Abstract

Analysis of extensive apatite fission-track experimental data reveals several features concerning the influence of crystallographic orientation on measurement biasing that had not been clear previously. At low levels of annealing, anisotropy in confined track lengths is most accurately depicted by an elliptical distribution, in comparison with two suggested alternatives. Quantification of length anisotropy by c-axis projection is simplified and improved, resulting in a model that better achieves its goal of removing anisotropy while preserving all other useful information. The variation of observational frequency of confined tracks with respect to orientation at low annealing levels reveals a large but heretofore-unreported biasing factor related to how an investigator interprets poorly etched tracks. The concept of an “under-etching bias” is introduced to encompass this effect, which can have consequences orders-of-magnitude greater than previously studied factors such as length and etch figure geometry. As annealing progresses, radical shifts in observational frequency with respect to angle make apparent another undocumented process: total annealing of substantial fractions of tracks oriented at high angles to the c axis.
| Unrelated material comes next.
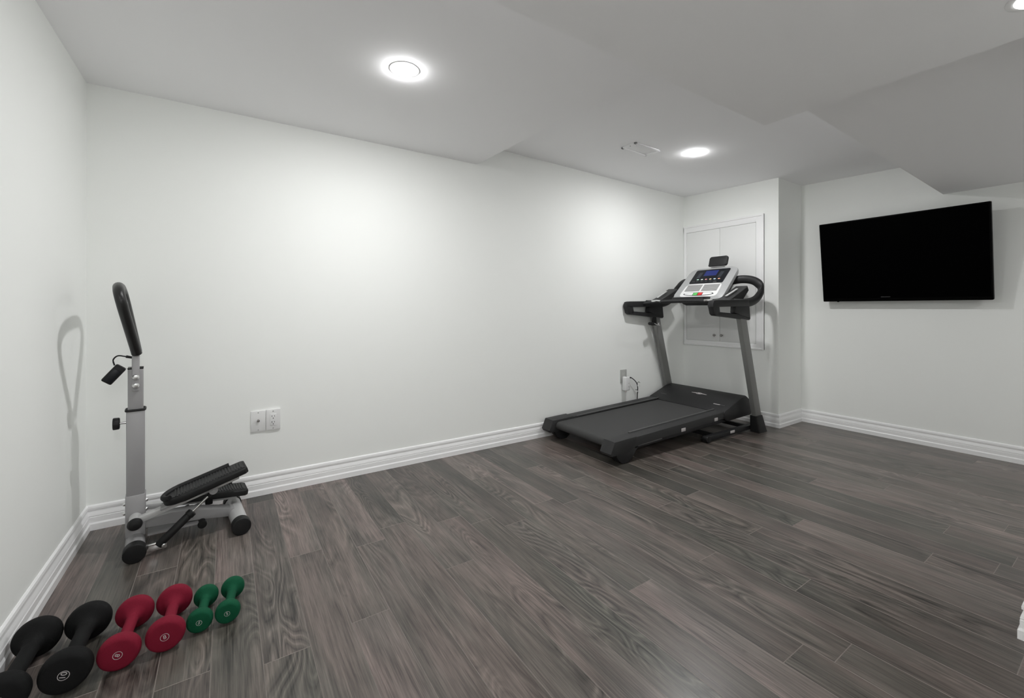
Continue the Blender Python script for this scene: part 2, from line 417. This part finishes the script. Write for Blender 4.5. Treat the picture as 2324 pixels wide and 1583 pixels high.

Incorporation of this loss into a previous model describing the link between confined track length and density improves the model such that its predictions are now close to the relationship observed in progressive annealing of a single population. Because under-etching biasing effects are intimately linked with orientation and extent of annealing, any future effort to develop a rigorous length calibration scheme to support thermal history modeling should take both of them explicitly into account.